● Given task
Set down the data below from its first line to the line holding "SPL = [(*ground(a, b), s) for a, b, s in SPL]", inclusive; omit all pictures.

>> start Collected material

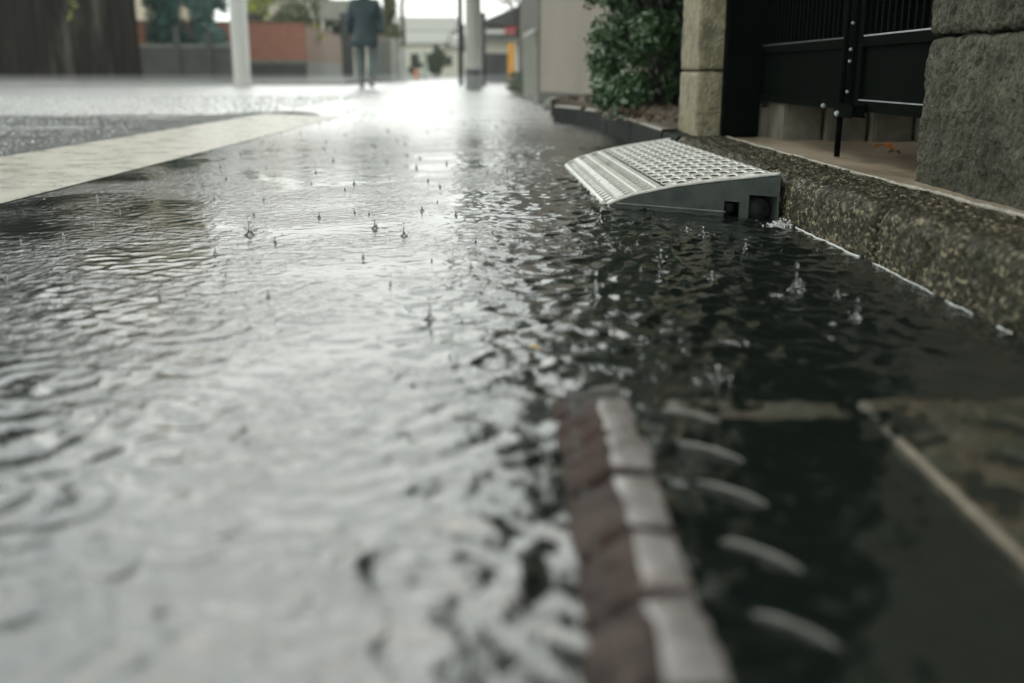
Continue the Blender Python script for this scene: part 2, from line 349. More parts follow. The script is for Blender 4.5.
# white edge line
xs = np.linspace(-1.60, -1.09, 30); yl = np.linspace(-1, 6.6, 300); XX, YY = np.meshgrid(xs, yl)
edge = np.array([fbm((0, y, 0), .007, 9) for y in yl])
XX = XX+edge[:, None]*np.interp(xs, [-1.6,-1.4,-1.2,-1.09], [1,0,0,.5])[None, :]
ZZ = road_z(XX, YY)+.0065
line = np_mesh('road_line', np.stack([XX, YY, ZZ], -1).reshape(-1, 3), grid_faces(len(yl), len(xs)), M['paint'])
tag(line, kind='structure')

# splash places (drops that have just struck the surface)
SPL = [(440,187,1.0),(375,229,.9),(404,236,.8),(422,211,1.0),(430,320,.9),(595,298,1.2),(645,210,1.5),(686,232,1.0),(702,236,1.3),
       (711,280,1.0),(795,290,1.2),(716,380,1.1),(856,318,.8),(471,268,.6),(640,345,.9),(600,222,.8),(250,235,1.2),(660,262,1.1),(745,250,.8)]
SPL = [(*ground(a, b), s) for a, b, s in SPL]

# water heights
yr = [.10]
while yr[-1] < 75:
    y = yr[-1]; yr.append(y+(.0042 if y < 1.3 else .0033*y if y < 8 else .02*y))
yr = np.array(yr); ncol = 400; sc = np.linspace(0, 1, ncol)
xl = -1.085-np.where(yr > 2.8, (yr-2.8)*1.6, 0)
XX = xl[:, None]+(1.02-xl)[:, None]*sc[None, :]; YY = np.repeat(yr[:, None], ncol, 1)
HH = np.zeros_like(XX)
def rings(cx, cy, Rr, lam, amp, w):
    lo = np.searchsorted(yr, cy-Rr-3*w); hi = np.searchsorted(yr, cy+Rr+3*w)
    if hi-lo < 2: return
    r = np.hypot(XX[lo:hi]-cx, YY[lo:hi]-cy)
    HH[lo:hi] += amp*np.exp(-((r-Rr)/w)**2)*np.cos(2*np.pi*(r-Rr)/lam)
for k in range(2100):
    cy = .25+7.2*rng.random()**1.35; cx = rng.uniform(-1.15, .6)
    lam = rng.uniform(.016, .040)*(1+.10*cy)
    Rr = rng.uniform(.0, .10); amp = .00052*rng.uniform(.35, 1.4)*(lam/.026)/(1+Rr*9)
    rings(cx, cy, Rr, lam, amp, lam*rng.uniform(.6, 1.5))
for k in range(34):                                   # a few large clear rings close by
    cy = rng.uniform(.36, 1.7); cx = rng.uniform(-.75, .1)
    rings(cx, cy, rng.uniform(.03, .09), rng.uniform(.024, .040), .00075*rng.uniform(.6, 1.2), rng.uniform(.014, .026))
rings(-.04, .52, .052, .036, .0013, .022); rings(-.30, .60, .045, .03, .0011, .018)
for (x, y, s) in SPL:
    rings(x, y, .012*s, .014, .0012, .012); rings(x, y, .035, .02, .0006, .014)
# small travelling wavelets and wind chop, coarser towards the kerb where the gutter flow runs
chop = .5+1.1*smooth(-.35, .25, XX)*(1-smooth(.42, .6, XX)*.5)
for k in range(80):
    lam = rng.uniform(.018, .075); th = rng.uniform(0, math.pi); ph = rng.uniform(0, 6.28)
    kx, ky = np.cos(th)*2*np.pi/lam, np.sin(th)*2*np.pi/lam
    wob = .03*np.sin(XX*rng.uniform(3, 9)+rng.uniform(0, 6))+.03*np.sin(YY*rng.uniform(3, 9)+rng.uniform(0, 6))
    env = .5+.5*np.sin(XX*rng.uniform(2, 11)+YY*rng.uniform(-7, 7)+rng.uniform(0, 6))
    fade = np.clip(lam/(np.gradient(yr)[:, None]*4), 0, 1)
    HH += .00019*(lam/.05)**1.05*np.sin(kx*XX+ky*YY+(kx+ky)*wob+ph)*env*chop*fade
for (x_, y_, r_c, l_, a_) in ((-.045,.50,.050,.036,.0013),(-.36,.60,.045,.032,.0010),(-.30,.47,.03,.03,.0011),(-.15,.74,.055,.032,.0008),(-.42,.86,.05,.03,.0008),(.0,.93,.04,.026,.0008),(-.22,1.15,.06,.034,.0008),(-.55,1.25,.05,.036,.0009),(-.06,.36,.02,.03,.0010)):
    rings(x_, y_, r_c, l_, a_*1.5, l_*.62)
HH *= 1-.6*smooth(.08, .14, XX)*(1-smooth(.80, .95, YY))
HH *= (1-smooth(10, 25, YY))*(1-.72*smooth(.7, 2.2, YY)*(1-smooth(-.35, .2, XX)))*(1-.3*(1-smooth(-.3, .1, XX)))
HH *= np.clip(np.abs(XX+1.085)/.12, .15, 1)*(YY < 6.5)+(YY >= 6.5)
water = np_mesh('flood_water', np.stack([XX, YY, HH], -1).reshape(-1, 3), grid_faces(len(yr), ncol), M['water'])
tag(water, kind='structure')

# ------------------------------------------------------------------ kerb
KP = [(-.5,.545),(.5,.542),(1.01,.538),(1.40,.534),(1.77,.516),(2.4,.503),(3.0,.495),(3.79,.476),(4.4,.46),(5.0,.425),(5.5,.34),(5.86,.235)]
def kx(y): return float(np.interp(y, [a for a, b in KP], [b for a, b in KP]))
KZ = .085
def kerb(name, y0, y1, joints, m, amp, rad=.024, step=.0045, width=.145):
    prof = [(0, -.05), (0, -.02)]+[(0, z) for z in np.arange(-.014, KZ-rad, step)]
    prof += [(rad-rad*math.cos(a), KZ-rad+rad*math.sin(a)) for a in np.linspace(0, math.pi/2, 9)]
    prof += [(x, KZ) for x in np.arange(rad+step, width, step)]+[(width, KZ), (width, -.05)]
    yy = np.arange(y0, y1, step*1.15); V = []
    for y in yy:
        bx = kx(y)
        g = 0
        for j in joints:
            wob = .004*math.sin(y*40)
            g = max(g, math.exp(-((y-j)/.006)**2))
        for i, (px_, pz) in enumerate(prof):
            p = Vector((bx+px_, y, pz))
            n = Vector((-1, 0, 0)) if px_ == 0 else Vector((0, 0, 1)) if px_ > rad else Vector((-(rad-px_)/rad, 0, (pz-KZ+rad)/rad))
            h = fbm(p, amp, 9, 3)+fbm(p, amp*.8, 55, 4)+fbm(p, amp*.45, 170, 2)
            pit = noise.noise(p*120)
            if pit > .22: h -= (pit-.22)*amp*3
            jj = max([math.exp(-((y-j-.006*noise.noise((pz*30, px_*30, j)))/.0085)**2) for j in joints] or [0])
            edgew = 1.0 if px_ < .11 else .6
            h -= jj*.032*edgew
            if i in (0, len(prof)-1): h = 0
            if i >= len(prof)-2: h = 0
            V.append(p+n*h)
    o = np_mesh(name, [v[:] for v in V], grid_faces(len(yy), len(prof)), m); return tag(o, kind='structure')
kerb('kerb', .1, 3.05, [.86, 1.455, 2.06, 2.66], M['kerb_near'], .0045)
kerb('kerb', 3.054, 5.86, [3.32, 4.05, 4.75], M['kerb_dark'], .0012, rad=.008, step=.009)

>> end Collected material

● Written response
Continue the Blender Python script for this scene: part 2, from line 349. More parts follow. The script is for Blender 4.5.
# white edge line
xs = np.linspace(-1.60, -1.09, 30); yl = np.linspace(-1, 6.6, 300); XX, YY = np.meshgrid(xs, yl)
edge = np.array([fbm((0, y, 0), .007, 9) for y in yl])
XX = XX+edge[:, None]*np.interp(xs, [-1.6,-1.4,-1.2,-1.09], [1,0,0,.5])[None, :]
ZZ = road_z(XX, YY)+.0065
line = np_mesh('road_line', np.stack([XX, YY, ZZ], -1).reshape(-1, 3), grid_faces(len(yl), len(xs)), M['paint'])
tag(line, kind='structure')

# splash places (drops that have just struck the surface)
SPL = [(440,187,1.0),(375,229,.9),(404,236,.8),(422,211,1.0),(430,320,.9),(595,298,1.2),(645,210,1.5),(686,232,1.0),(702,236,1.3),
       (711,280,1.0),(795,290,1.2),(716,380,1.1),(856,318,.8),(471,268,.6),(640,345,.9),(600,222,.8),(250,235,1.2),(660,262,1.1),(745,250,.8)]
SPL = [(*ground(a, b), s) for a, b, s in SPL]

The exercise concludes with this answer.